O temperamento de Gavi era tão forte que o Barcelona teve de fazer um trabalho especial com ele. Dizem que não conseguia digerir os maus resultados e que tinha um feitio demasiado travesso.

Uma vez, juntamente com um colega, roubou um televisor de um armazém do clube e escondeu-o dentro de um teto falso, para poder ver séries à noite. O que o regulamento interno não permitia.

Curiosamente o início da aventura na Catalunha não correu bem. Inicialmente não podia jogar por problemas burocráticos: o Barça estava impedido de registar novos atletas devido a uma sanção da FIFA por inscrição irregular de menores.

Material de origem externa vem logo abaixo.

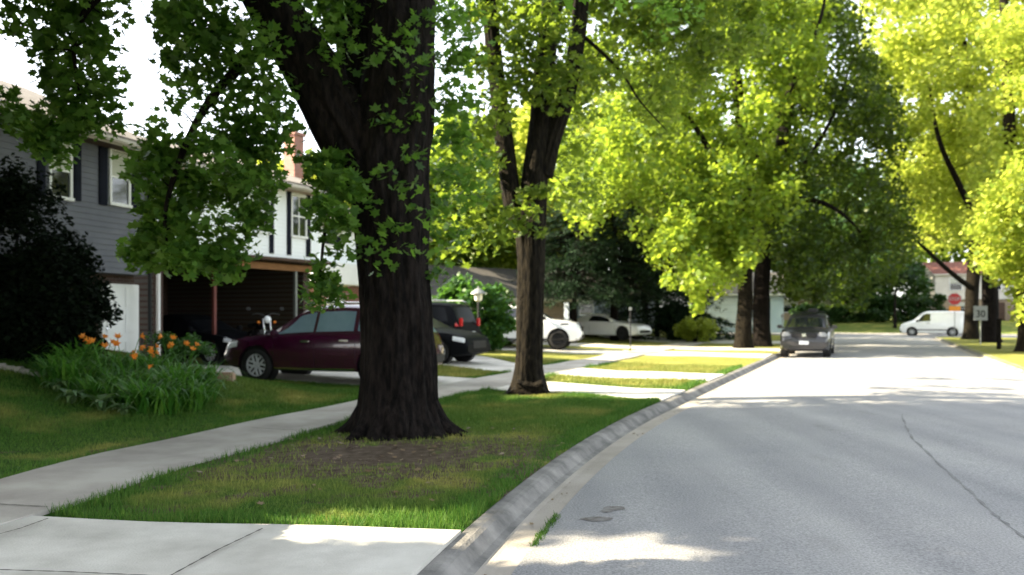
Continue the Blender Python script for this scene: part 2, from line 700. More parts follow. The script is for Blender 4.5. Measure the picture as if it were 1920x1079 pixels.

Teve de esperar meio ano sem jogar.

Quando finalmente se estreou, em 2016, entrou de carrinho para empurrar uma bola para golo, chocou com a cara no joelho de um adversário e fraturou o nariz. Foi obrigado a passar por uma operação... e mais um mês de paragem.

A partir dos 12 anos, porém, nunca mais parou de crescer. Dizem que era doente por futebol e só pensava em jogar. Um dia os responsáveis de La Masia mandaram-no ficar até mais tarde na sala de estudo, porque precisava de fazer um reforço. Ficou sozinho... até que o foram encontrar atrás do campo de treinos número nove a ensaiar livres.

De cadete de primeiro ano passou diretamente para os juvenis e aos 16 anos estreou-se pelo Barcelona B. Três jogos na equipa satélite bastaram para ser chamado por Koeman ao estágio de pré-época, para fazer a estreia na Liga Espanhola, para experimentar a emoção da Liga dos Campeões e para ser chamado à seleção espanhola.

Apesar de todo o sucesso retumbante, continua a viver nos dormitórios de La Masia, a trocar roupa com os amigos de sempre e a deslocar-se aos jogos dos antigos companheiros: agora para ficar na bancada (coisa rara!) só a apoiá-los.

Na vitória em San Siro, de resto, frente à Itália, correu 11,5 quilómetros, realizou 53 passes e acertou 48: uma taxa de sucesso de 91 por cento. O mais curioso é que destes 48 passes, 41 foram de média distância e apenas sete foram passes curtos.

«É anormal que ele jogue assim. É um jogador com personalidade, com condições físicas invejáveis, com o nosso estilo de jogo... O Gavi tem sido enorme, mas não é normal. É algo excecional», elogiou no final da partida Luís Enrique.

Tudo isto ainda antes de chegar à maioridade. E pensar que há dois anos ainda jogava nos iniciados. Ufff.